Pelos dados do IBGE, o pior desempenho acabou com o setor de bens de capital, mergulhando 9,6% no ano, depois de um pico em 2013 (13,3%), seguido por bens duráveis, recuando 9,2%.

Boa parte deste recuo aconteceu pelo aperto do crédito e baixa capacidade de endividamento, pela crise argentina afetando nossa produção de automóveis, pela Copa do Mundo (menos dias úteis), mas também pelo ambiente de incertezas, dadas as intervenções desastradas do governo na economia, o clima de beligerância nas eleições (forte polarização política) e a relação tempestuosa entre governo e meio empresarial.
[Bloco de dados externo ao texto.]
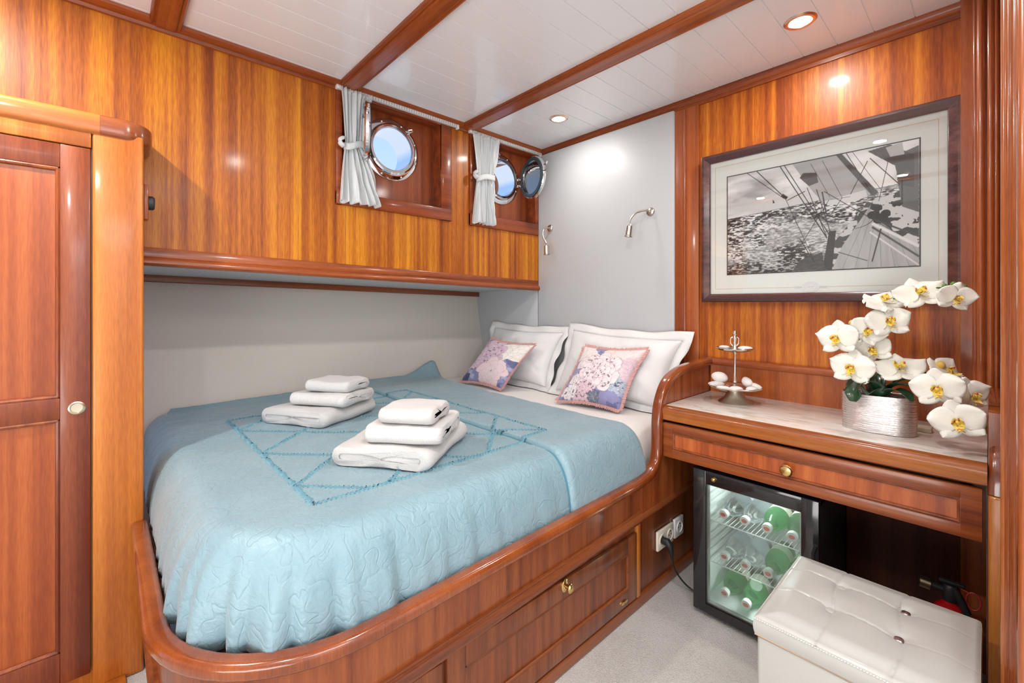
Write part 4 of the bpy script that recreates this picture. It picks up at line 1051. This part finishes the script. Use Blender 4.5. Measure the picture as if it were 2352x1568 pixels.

Neste contexto, as empresas acabaram adiando seus projetos de investimento ou mesmo cancelando-os. Com isto, a produção de bens de capital despencou, assim como a taxa de investimento em relação ao PIB (deve ter fechado em 17%).
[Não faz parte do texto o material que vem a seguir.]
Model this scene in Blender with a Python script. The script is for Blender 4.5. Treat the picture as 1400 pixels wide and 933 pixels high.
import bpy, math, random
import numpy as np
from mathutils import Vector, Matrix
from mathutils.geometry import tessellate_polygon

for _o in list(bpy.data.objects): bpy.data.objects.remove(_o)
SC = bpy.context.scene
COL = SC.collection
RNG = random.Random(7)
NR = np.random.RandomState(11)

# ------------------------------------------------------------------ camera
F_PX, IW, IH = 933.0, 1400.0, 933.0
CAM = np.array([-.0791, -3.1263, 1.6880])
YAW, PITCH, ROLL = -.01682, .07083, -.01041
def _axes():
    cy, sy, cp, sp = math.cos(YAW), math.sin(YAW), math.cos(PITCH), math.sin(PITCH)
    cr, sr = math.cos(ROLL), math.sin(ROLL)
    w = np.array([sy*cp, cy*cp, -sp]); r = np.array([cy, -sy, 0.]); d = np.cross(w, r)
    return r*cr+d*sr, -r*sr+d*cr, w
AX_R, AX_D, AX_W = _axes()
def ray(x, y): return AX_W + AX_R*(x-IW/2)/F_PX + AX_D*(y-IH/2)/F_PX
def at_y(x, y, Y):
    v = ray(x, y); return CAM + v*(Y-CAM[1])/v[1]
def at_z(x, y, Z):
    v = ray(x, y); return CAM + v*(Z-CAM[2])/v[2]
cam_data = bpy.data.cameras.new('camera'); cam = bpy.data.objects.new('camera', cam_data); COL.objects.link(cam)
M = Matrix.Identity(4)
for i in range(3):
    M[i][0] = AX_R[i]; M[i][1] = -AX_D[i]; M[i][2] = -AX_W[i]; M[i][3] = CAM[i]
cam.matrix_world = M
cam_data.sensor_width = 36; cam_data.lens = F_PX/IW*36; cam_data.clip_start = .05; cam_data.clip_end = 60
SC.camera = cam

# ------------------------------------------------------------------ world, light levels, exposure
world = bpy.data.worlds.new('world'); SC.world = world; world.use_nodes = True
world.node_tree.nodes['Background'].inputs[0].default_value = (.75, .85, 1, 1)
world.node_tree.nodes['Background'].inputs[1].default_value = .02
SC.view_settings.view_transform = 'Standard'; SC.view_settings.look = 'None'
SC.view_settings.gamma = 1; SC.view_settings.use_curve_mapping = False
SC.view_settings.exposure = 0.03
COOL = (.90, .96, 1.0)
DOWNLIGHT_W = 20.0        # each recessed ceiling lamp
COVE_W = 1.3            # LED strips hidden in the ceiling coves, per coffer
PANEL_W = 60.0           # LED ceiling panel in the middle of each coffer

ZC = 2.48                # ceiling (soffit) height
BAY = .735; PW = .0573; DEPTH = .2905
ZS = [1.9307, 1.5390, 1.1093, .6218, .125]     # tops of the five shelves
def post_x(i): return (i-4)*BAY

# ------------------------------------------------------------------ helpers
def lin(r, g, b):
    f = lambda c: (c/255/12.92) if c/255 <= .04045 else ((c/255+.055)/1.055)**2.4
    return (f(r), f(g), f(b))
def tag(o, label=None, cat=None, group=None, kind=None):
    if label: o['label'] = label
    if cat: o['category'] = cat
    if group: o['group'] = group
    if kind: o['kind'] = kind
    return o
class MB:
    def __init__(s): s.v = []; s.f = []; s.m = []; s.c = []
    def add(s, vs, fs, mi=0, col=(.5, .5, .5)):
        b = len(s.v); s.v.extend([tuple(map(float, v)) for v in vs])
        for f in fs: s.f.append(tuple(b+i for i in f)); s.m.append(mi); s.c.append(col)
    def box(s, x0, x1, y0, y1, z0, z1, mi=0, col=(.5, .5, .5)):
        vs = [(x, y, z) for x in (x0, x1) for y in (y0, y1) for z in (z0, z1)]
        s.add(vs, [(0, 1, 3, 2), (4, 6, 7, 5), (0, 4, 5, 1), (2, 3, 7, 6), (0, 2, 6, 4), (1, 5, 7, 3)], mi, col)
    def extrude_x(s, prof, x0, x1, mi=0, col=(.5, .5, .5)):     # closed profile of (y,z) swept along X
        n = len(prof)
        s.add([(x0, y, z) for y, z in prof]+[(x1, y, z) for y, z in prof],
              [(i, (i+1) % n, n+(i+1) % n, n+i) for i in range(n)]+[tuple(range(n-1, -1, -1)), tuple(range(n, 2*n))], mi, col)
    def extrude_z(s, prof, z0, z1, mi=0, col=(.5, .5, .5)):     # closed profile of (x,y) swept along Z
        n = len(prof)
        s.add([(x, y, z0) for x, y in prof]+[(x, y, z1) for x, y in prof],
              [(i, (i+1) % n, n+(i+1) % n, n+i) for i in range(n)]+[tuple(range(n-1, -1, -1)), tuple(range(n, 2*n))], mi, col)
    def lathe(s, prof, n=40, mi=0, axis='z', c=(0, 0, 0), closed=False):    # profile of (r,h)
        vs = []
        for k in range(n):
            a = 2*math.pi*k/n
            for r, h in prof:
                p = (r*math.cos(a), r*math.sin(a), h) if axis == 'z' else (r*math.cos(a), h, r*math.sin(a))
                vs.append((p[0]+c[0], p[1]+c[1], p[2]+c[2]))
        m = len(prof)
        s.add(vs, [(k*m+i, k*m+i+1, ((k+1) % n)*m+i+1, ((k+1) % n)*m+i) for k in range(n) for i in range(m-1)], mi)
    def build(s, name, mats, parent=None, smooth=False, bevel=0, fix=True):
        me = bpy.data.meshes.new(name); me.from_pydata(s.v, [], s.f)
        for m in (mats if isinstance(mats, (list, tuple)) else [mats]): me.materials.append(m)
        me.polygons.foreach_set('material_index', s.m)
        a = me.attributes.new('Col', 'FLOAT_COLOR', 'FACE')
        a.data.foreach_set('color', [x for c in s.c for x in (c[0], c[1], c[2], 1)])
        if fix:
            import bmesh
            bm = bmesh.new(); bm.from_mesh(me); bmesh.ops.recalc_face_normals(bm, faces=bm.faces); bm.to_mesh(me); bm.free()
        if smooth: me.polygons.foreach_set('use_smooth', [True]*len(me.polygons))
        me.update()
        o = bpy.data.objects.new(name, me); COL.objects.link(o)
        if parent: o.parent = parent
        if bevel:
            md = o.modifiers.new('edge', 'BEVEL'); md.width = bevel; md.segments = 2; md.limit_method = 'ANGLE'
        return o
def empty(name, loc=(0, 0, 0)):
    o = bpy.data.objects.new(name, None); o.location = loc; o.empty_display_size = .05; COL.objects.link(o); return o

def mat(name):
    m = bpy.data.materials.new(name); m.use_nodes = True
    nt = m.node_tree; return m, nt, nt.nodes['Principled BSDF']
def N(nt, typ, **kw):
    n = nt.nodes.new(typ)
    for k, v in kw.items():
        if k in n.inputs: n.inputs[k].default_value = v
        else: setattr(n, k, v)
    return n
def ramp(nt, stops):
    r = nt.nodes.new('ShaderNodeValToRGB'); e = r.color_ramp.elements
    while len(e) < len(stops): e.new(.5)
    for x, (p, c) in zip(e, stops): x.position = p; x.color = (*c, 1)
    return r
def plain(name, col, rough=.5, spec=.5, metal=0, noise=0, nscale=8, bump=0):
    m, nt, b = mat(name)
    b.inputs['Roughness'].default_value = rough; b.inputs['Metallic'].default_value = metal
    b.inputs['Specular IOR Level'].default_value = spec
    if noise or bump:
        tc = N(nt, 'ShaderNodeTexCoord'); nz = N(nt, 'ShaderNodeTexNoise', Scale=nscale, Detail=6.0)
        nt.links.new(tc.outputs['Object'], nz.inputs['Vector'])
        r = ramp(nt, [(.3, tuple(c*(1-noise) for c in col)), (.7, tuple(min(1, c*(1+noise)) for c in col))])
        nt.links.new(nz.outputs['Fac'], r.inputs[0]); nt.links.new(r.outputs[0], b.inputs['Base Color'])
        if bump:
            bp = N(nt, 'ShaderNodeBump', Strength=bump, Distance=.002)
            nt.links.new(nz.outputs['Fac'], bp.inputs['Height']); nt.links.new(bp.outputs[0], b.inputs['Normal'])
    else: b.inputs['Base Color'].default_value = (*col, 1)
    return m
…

E o pior é que 2015 não começou nada bem para o setor produtivo. Pelos dados da Anfavea, a produção automobilística de janeiro recuou 13,7% contra o mesmo mês de 2014 e fechou praticamente estável contra o mês anterior, com leve alta de 0,4%. Já as vendas deste setor recuaram 18,8% e 31,4% pela mesma base de comparação. Somado a isto, os indicadores de confiança dos vários agentes da economia, indústria, comércio, serviços e construção civil, continuaram mostrando baixo dinamismo. Em janeiro, por exemplo, a Sondagem do Comércio, da FGV, recuou 1,5% contra dezembro e 13,3% contra o mesmo mês do ano precedente.
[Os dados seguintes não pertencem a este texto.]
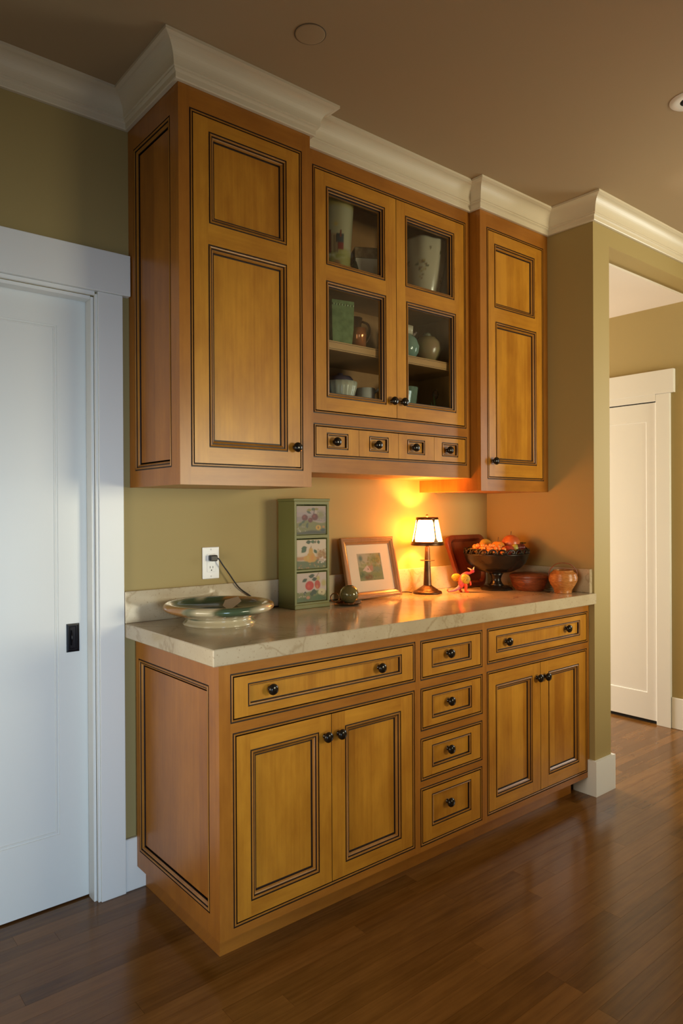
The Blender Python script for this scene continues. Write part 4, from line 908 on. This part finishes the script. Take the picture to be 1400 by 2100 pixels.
b = MB(); hh = [S2+.0005+H_*i/48 for i in range(49)]; b.shell(tx, ty, [(.001, S2+.0005)]+[(.054+.020*(z-S2)/H_, z) for z in hh]+[(.070, hh[-1]), (.052, S2+.02), (.001, S2+.02)], 120, colf=tc_); b.build('body', painted('painted tin', .4), t)
# white covered box and dark thing beside it
t = thing('white_box', (.90, -.19, S2), 'white box with a shiny patterned lid on the top shelf', 'box')
b = MB(); b.lathe(0, 0, [(.058, S2+.0005), (.064, S2+.125)], 4, sm=False, rot=PI/4); b.xf(Matrix.Translation((.902, -.185, 0)) @ Matrix.Rotation(-.5, 4, 'Z')); b.build('body', plain('cream card', (.74, .68, .56), .5), t)
b = MB(); b.lathe(0, 0, [(.068, S2+.1255), (.070, S2+.165), (.067, S2+.168), (0, S2+.168)], 4, sm=False, rot=PI/4); b.xf(Matrix.Translation((.902, -.185, 0)) @ Matrix.Rotation(-.5, 4, 'Z')); b.build('lid', mottled('patterned foil lid', (.40, .30, .18), (.20, .13, .08), 45, .12, .2, .1), t)
t = tag(MB().lathe(.812, -.232, [(.0, S2+.0005), (.022, S2+.0005), (.016, S2+.06), (.006, S2+.095), (0, S2+.1)], 16).build('dark_cone', plain('dark green glaze', (.012, .016, .008), .4), origin=(.812, -.232, S2)), 'small dark cone between painted vase and white box', 'ornament')
# scalloped floral vase
vx, vy = 1.268, -.162
t = thing('floral_vase', (vx, vy, S2), 'large white scalloped vase with scattered flower motifs', 'vase')
cv2 = Canvas(200, 110, (.50, .44, .33))
for i in range(46):
    x, y_ = rng.uniform(0, 1), rng.uniform(.12, .92); k = i % 4
    if k == 0: cv2.dabs(7, x-.025, x+.025, y_-.05, y_+.05, .012, [(.10, .10, .07), (.16, .15, .10)], .8)
    elif k == 1: cv2.dabs(4, x-.02, x+.02, y_-.03, y_+.03, .014, [(.36, .26, .05), (.25, .13, .06)], .8)
    elif k == 2: cv2.leaf(x, y_, .035, .02, rng.uniform(0, 6), (.08, .08, .05))
    else: cv2.ell(x, y_, .008, .02, (.45, .09, .05) if i % 8 == 3 else (.13, .11, .07))
for dx_, dy_ in ((-.022, 0), (.02, .02), (0, -.05), (.012, .11), (-.01, .13)): cv2.dabs(6, .5+dx_-.014, .5+dx_+.014, .52+dy_-.03, .52+dy_+.03, .013, [(.38, .28, .06), (.12, .10, .06), (.22, .12, .07)], .9)
vb2 = math.atan2(-2.3142-vy, -.9899-vx)
Hv = .29
b = MB(); hv = [i/40 for i in range(41)]; rv = lambda q: .055+.044*math.sin(q*PI*.5)**.9
vc = lambda a, z, r: cv2.at(((a-vb2)/(2*PI)+10.5) % 1, (z-S2)/Hv)
prf = [(.001, S2+.0005)]+[(rv(q), S2+.0005+Hv*q) for q in hv]+[(rv(1)-.006, S2+Hv), (rv(.1)-.006, S2+.03), (.001, S2+.03)]
b.shell(vx, vy, prf, 140, colf=vc, wob=lambda a, z: 1+.02*math.cos(8*a)*(z-S2)/Hv)
b.v = [(x, y_, z+(.005*math.cos(4*(math.atan2(y_-vy, x-vx)-vb2)+.6)*max(0, (z-S2)/Hv-.75)*4)) for x, y_, z in b.v]; b.build('body', painted('printed white glaze', .2, .3), t)
# green pressed-glass square vase
t = thing('green_glass_vase', (.735, -.215, S1), 'square green pressed glass vase on the middle shelf', 'vase')
b = MB(); gv = .068; b.lathe(0, 0, [(.0, S1+.0005), (gv*.86, S1+.0005), (gv*.96, S1+.06), (gv, S1+.165), (gv*.9, S1+.165), (gv*.85, S1+.02), (0, S1+.018)], 4, sm=False, rot=PI/4)
b.xf(Matrix.Translation((.735, -.215, 0)) @ Matrix.Rotation(-.2, 4, 'Z')); b.build('body', mottled('green glass', (.10, .16, .07), (.17, .25, .12), 40, .08, 0, .6, 2), t)
for k in range(8):
    u = -.042+.012*k; m4 = Matrix.Translation((.735, -.215, 0)) @ Matrix.Rotation(-.2, 4, 'Z')
    MB().ball(m4 @ Vector((u, -.0485, S1+.148)), .0045, 10).build('glass_bead', plain('green glass bead', (.28, .36, .18), .05), t)
# copper mug in front of a copper pitcher
CU = mottled('polished copper', (.50, .16, .055), (.60, .23, .09), 20, .16, .55, .03)
t = thing('copper_mug', (.825, -.235, S1), 'small polished copper mug on the middle shelf', 'mug')
MB().shell(.825, -.235, [(.001, S1+.0005), (.030, S1+.0005), (.031, S1+.045), (.0325, S1+.048), (.0325, S1+.054), (.031, S1+.057), (.0315, S1+.078), (.029, S1+.078), (.028, S1+.01), (.001, S1+.008)], 40).build('cup', CU, t)
t = thing('copper_pitcher', (.885, -.135, S1), 'tall dark copper pitcher behind the copper mug', 'pitcher')
MB().shell(.885, -.135, [(.001, S1+.0005), (.042, S1+.0005), (.046, S1+.05), (.036, S1+.09), (.033, S1+.12), (.038, S1+.15), (.036, S1+.15), (.031, S1+.12), (.04, S1+.05), (.001, S1+.01)], 40).build('body', mottled('dark copper', (.20, .075, .03), (.32, .12, .045), 20, .16, .55, .03), t)
MB().tube(spline([(.920, -.150, S1+.14), (.944, -.160, S1+.128), (.950, -.163, S1+.09), (.930, -.155, S1+.05)], 6), .005, 8).build('handle', mottled('dark copper', (.20, .075, .03), (.32, .12, .045), 20, .16, .55, .03), t)
# pottery at the bottom left: bowl, cup, purple jar, folded cloth-coloured board
t = thing('cream_bowl', (.735, -.225, S0), 'ribbed cream bowl on the cabinet floor', 'bowl')
MB().shell(.735, -.225, [(.001, S0+.0005), (.035, S0+.0005), (.05, S0+.06), (.066, S0+.12), (.069, S0+.142), (.065, S0+.142), (.05, S0+.07), (.001, S0+.02)], 60, wob=lambda a, z: 1+.02*math.cos(18*a)).build('body', plain('cream glaze', (.44, .42, .33), .25), t)
t = thing('white_cup', (.880, -.215, S0), 'white cup with a round handle beside the cream bowl', 'cup')
MB().shell(.872, -.222, [(.001, S0+.0005), (.026, S0+.0005), (.036, S0+.05), (.039, S0+.133), (.0365, S0+.133), (.033, S0+.05), (.001, S0+.012)], 40).build('body', plain('white glaze', (.60, .58, .54), .2), t)
MB().tube(spline([(.905, -.238, S0+.122), (.928, -.250, S0+.133), (.948, -.258, S0+.112), (.944, -.256, S0+.08), (.918, -.246, S0+.055), (.903, -.24, S0+.06)], 6), .0065, 10).build('handle', plain('white glaze', (.60, .58, .54), .2), t)
t = thing('purple_jar', (.833, -.112, S0), 'dull purple lidded jar behind the cream bowl', 'jar')
MB().lathe(.833, -.112, [(0, S0+.0005), (.05, S0+.0005), (.068, S0+.08), (.064, S0+.13), (.048, S0+.16)], 36).build('body', plain('purple glaze', (.11, .085, .12), .3), t)
MB().lathe(.833, -.112, [(.050, S0+.1602), (.054, S0+.178), (.044, S0+.192), (.012, S0+.198), (.012, S0+.206), (0, S0+.208)], 36).build('lid', plain('purple glaze', (.11, .085, .12), .3), t)
t = tag(MB().bbox(.70, .93, -.035, -.022, S0+.0005, S0+.21, .004).build('cutting_board', wood('pale board', (.34, .20, .08), (.44, .27, .11), 'x'), origin=(.81, -.03, S0)), 'pale wooden board standing at the back of the cabinet', 'board')
# right half, middle shelf: teal jug, floral pot, small cup
t = thing('teal_jug', (1.115, -.20, S1), 'pale teal round jug with a white neck on the shelf', 'jug')
MB().lathe(1.115, -.20, [(0, S1+.0005), (.040, S1+.0005), (.058, S1+.03), (.062, S1+.055), (.052, S1+.085), (.034, S1+.105)], 40).build('body', plain('teal glaze', (.17, .27, .23), .12), t)
MB().shell(1.115, -.20, [(.034, S1+.1052), (.036, S1+.14), (.033, S1+.14), (.031, S1+.106), (.034, S1+.1052)], 32, wob=lambda a, z: 1+.04*math.cos(6*a)).build('neck', plain('ivory glaze', (.55, .48, .36), .2), t)
t = thing('floral_pot', (1.268, -.185, S1), 'round pot blushed with pink and green on the shelf', 'pot')
MB().lathe(1.268, -.185, [(0, S1+.0005), (.032, S1+.0005), (.052, S1+.03), (.064, S1+.062), (.060, S1+.095), (.040, S1+.118), (.018, S1+.126)], 44).build('body', mottled('blushed glaze', (.30, .17, .11), (.26, .24, .10), 16, .25, 0, 0), t)
MB().lathe(1.268, -.185, [(.020, S1+.1262), (.016, S1+.137), (.006, S1+.142), (0, S1+.144)], 24).build('lid', plain('grey green glaze', (.16, .17, .12), .25), t)
t = thing('spouted_cup', (1.185, -.095, S1), 'small pinkish cup with a spout behind the teal jug', 'cup')
MB().shell(1.185, -.095, [(.001, S1+.0005), (.03, S1+.0005), (.034, S1+.08), (.045, S1+.145), (.042, S1+.145), (.03, S1+.08), (.001, S1+.01)], 32).build('body', plain('pinkish glaze', (.36, .26, .22), .25), t)
MB().tube(spline([(1.215, -.115, S1+.12), (1.235, -.13, S1+.135), (1.25, -.14, S1+.15)], 5), [.012]*4+[.009]*4+[.006]*3, 10).build('spout', plain('pinkish glaze', (.36, .26, .22), .25), t)
# cabinet floor, right half: glass bowls and a green tulip
def crystal(x, y_, r, h, label):
    t = thing('glass_bowl', (x, y_, S0), label, 'bowl'); MB().shell(x, y_, [(.001, S0+.0005), (r*.55, S0+.0005), (r*.8, S0+h*.5), (r, S0+h), (r*.94, S0+h), (r*.72, S0+h*.5), (r*.45, S0+.012), (.001, S0+.01)], 24, sm=False).build('body', mottled('sea green glass', (.12, .18, .15), (.20, .27, .22), 30, .06, 0, .5, 2), t)
crystal(1.085, -.20, .056, .145, 'low pale green glass bowl nearest the door knob')
crystal(1.195, -.12, .058, .185, 'taller sea green glass bowl on the cabinet floor')
t = thing('tulip_ornament', (1.285, -.215, S0), 'dark green tulip ornament on the cabinet floor', 'ornament')
TG = plain('bottle green glaze', (.022, .045, .012), .12)
MB().tube([(1.285, -.215, S0+.001), (1.287, -.215, S0+.14)], .004, 8).build('stem', TG, t)
MB().ball((1.288, -.215, S0+.155), (.014, .014, .024), 16).build('bloom', plain('black red glaze', (.03, .008, .008), .12), t)
for sg, hh_ in ((-1, .12), (1, .105), (-.4, .15)):
    tb([(1.285, -.215, S0+.002), (1.285+.012*sg, -.215, S0+hh_*.5), (1.285+.030*sg, -.215-.004, S0+hh_)], [.006, .010, .001]).build('leaf_blade', TG, t)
De fato, a economia continua paralisada no aguardo dos efeitos das medidas fiscais anunciadas. A meta fiscal do Levy, antes em R$ 66 bilhões, partindo do superávit primário de R$ 10 bilhões no ano passado, depois do rombo fiscal confirmado de R$ 33 bilhões, 0,6% do PIB, terá que ser mais ambiciosa. Novas medidas fiscais devem ser anunciadas nas próximas semanas. Nestas devermos ter novos cortes de investimentos públicos, adiamentos de despesas e fontes adicionais de receita (mexidas nas LCI e LCA são uma possibilidade, com a adoção do IR).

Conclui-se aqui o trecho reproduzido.